> STATED PROBLEM:
Restate, word for word, all of the material shown below.

** start of DATA **

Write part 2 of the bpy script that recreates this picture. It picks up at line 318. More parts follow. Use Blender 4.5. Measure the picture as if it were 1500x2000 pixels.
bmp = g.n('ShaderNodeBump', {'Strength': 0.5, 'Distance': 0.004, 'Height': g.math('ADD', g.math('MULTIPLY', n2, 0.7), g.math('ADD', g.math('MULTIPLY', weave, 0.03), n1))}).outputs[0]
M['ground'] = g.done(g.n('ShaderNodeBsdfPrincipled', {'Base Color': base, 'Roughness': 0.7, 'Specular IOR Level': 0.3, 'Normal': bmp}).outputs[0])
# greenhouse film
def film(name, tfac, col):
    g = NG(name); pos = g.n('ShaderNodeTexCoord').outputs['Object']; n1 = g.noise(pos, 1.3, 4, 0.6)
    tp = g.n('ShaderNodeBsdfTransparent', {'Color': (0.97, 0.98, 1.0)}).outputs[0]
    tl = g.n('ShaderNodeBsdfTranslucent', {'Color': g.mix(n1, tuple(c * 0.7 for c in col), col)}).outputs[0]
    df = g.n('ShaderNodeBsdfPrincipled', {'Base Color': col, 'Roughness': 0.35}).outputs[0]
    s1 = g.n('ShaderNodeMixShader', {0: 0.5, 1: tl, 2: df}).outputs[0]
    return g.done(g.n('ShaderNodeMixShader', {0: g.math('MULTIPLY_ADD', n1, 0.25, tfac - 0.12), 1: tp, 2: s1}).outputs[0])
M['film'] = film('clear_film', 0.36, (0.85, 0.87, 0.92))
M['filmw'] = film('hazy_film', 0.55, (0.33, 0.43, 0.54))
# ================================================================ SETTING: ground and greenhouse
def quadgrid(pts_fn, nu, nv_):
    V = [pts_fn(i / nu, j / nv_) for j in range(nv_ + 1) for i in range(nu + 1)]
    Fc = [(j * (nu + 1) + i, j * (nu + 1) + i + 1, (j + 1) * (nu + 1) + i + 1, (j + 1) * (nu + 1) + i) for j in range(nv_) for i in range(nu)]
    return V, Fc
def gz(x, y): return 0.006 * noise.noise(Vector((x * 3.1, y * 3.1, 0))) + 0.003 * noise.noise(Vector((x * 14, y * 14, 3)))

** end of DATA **

> TASK SOLUTION:
Write part 2 of the bpy script that recreates this picture. It picks up at line 318. More parts follow. Use Blender 4.5. Measure the picture as if it were 1500x2000 pixels.
bmp = g.n('ShaderNodeBump', {'Strength': 0.5, 'Distance': 0.004, 'Height': g.math('ADD', g.math('MULTIPLY', n2, 0.7), g.math('ADD', g.math('MULTIPLY', weave, 0.03), n1))}).outputs[0]
M['ground'] = g.done(g.n('ShaderNodeBsdfPrincipled', {'Base Color': base, 'Roughness': 0.7, 'Specular IOR Level': 0.3, 'Normal': bmp}).outputs[0])
# greenhouse film
def film(name, tfac, col):
    g = NG(name); pos = g.n('ShaderNodeTexCoord').outputs['Object']; n1 = g.noise(pos, 1.3, 4, 0.6)
    tp = g.n('ShaderNodeBsdfTransparent', {'Color': (0.97, 0.98, 1.0)}).outputs[0]
    tl = g.n('ShaderNodeBsdfTranslucent', {'Color': g.mix(n1, tuple(c * 0.7 for c in col), col)}).outputs[0]
    df = g.n('ShaderNodeBsdfPrincipled', {'Base Color': col, 'Roughness': 0.35}).outputs[0]
    s1 = g.n('ShaderNodeMixShader', {0: 0.5, 1: tl, 2: df}).outputs[0]
    return g.done(g.n('ShaderNodeMixShader', {0: g.math('MULTIPLY_ADD', n1, 0.25, tfac - 0.12), 1: tp, 2: s1}).outputs[0])
M['film'] = film('clear_film', 0.36, (0.85, 0.87, 0.92))
M['filmw'] = film('hazy_film', 0.55, (0.33, 0.43, 0.54))
# ================================================================ SETTING: ground and greenhouse
def quadgrid(pts_fn, nu, nv_):
    V = [pts_fn(i / nu, j / nv_) for j in range(nv_ + 1) for i in range(nu + 1)]
    Fc = [(j * (nu + 1) + i, j * (nu + 1) + i + 1, (j + 1) * (nu + 1) + i + 1, (j + 1) * (nu + 1) + i) for j in range(nv_) for i in range(nu)]
    return V, Fc
def gz(x, y): return 0.006 * noise.noise(Vector((x * 3.1, y * 3.1, 0))) + 0.003 * noise.noise(Vector((x * 14, y * 14, 3)))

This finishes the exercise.